Talking Shop

Decade's New

When the used antiques from estate and garage sales started taking over their Washington Park home, Kristen Tait and Dylan Moore figured it was either time to open a store or pitch a tent in the back yard.

"Every inch of our house was covered -- the garage was stacked full of furniture, the attic was crammed full of vintage clothing," says Moore.

So in the spring of 1998, they opened Decade, a vintage boutique for hipsters who love affordable old couches and armoires but also want rhinestone napkin-holders and scented candles. "I've wanted to open a boutique since I was fifteen," says Tait. "I wanted a place that my mom would like to shop at, as well as my best friend and my sister. And they are all very different people."

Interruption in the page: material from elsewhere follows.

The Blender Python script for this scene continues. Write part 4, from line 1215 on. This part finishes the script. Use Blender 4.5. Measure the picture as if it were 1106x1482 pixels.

Over the past four years, the store at 56 South Broadway has evolved from selling just vintage furniture and clothes to including new clothes and accessories for both men and women, as well as a variety of gift items. "I call it a funky Wal-Mart," says Moore, while Tait describes Decade as "timeless accessories for a modern lifestyle."

"I just think it's a fun place to come, whether you want to buy something or are just looking for ideas," she adds. "Really, you can come here and find just about anything."

Where do they get all that good stuff? The couple buys most of the furniture at estate sales and auctions. They also buy used furniture from customers. And once a year, they rent a big truck and take off on a cross-country trip searching for the next great find. "We love the hunt," Moore explains. "We're really young to be antiquing, so we're kind of a novelty to most people we meet."

Discovering that they still had too much furniture, last November Tait and Moore opened a second store, Decade Furniture, six doors down from the original. And in their spare time, they also have a booth at the monthly Ballpark Flea Market. "It has all taken off a lot faster than we expected," Tait says. "There are really only a handful of boutiques in Denver, but we knew that the town was ready for something like this."

On the off chance they don't have what you want, Decade has a "wish book," where customers can write down exactly what they're looking for. "Say you collect cocktail shakers or vintage pottery, or maybe you want to know when we get new skirts in," Tait says. "We'll call you when we find it." Often, the biggest bargains can be scored while they're unloading the truck in front of the store. "We get new stuff every single day," Moore explains. "If you catch us before it's officially priced, that's when you get the really good deals."

Tait and Moore have been married for nine years and spend about six days a week at the store. They recognize the majority of the people who walk through the door. "Most of our customers are regulars," Moore says. "It seems like we know everybody's names."

"Our customers are everyone from teenagers who come in here to shop for clothing to grandmothers who like to see the old stuff that they grew up with," adds Tait. "You don't know what you're going to see, what you're going to find, and I think that intrigues people."

Although they travel to Las Vegas, New York and Los Angeles to buy merchandise, they also make a point of supporting local designers and artists. "We've had a lot of people start their art careers here with us," Tait says. "We definitely like that."

But Decade's contents really are determined by the couple's personal preference. "We're shoppers," Moore says. "We buy what we like."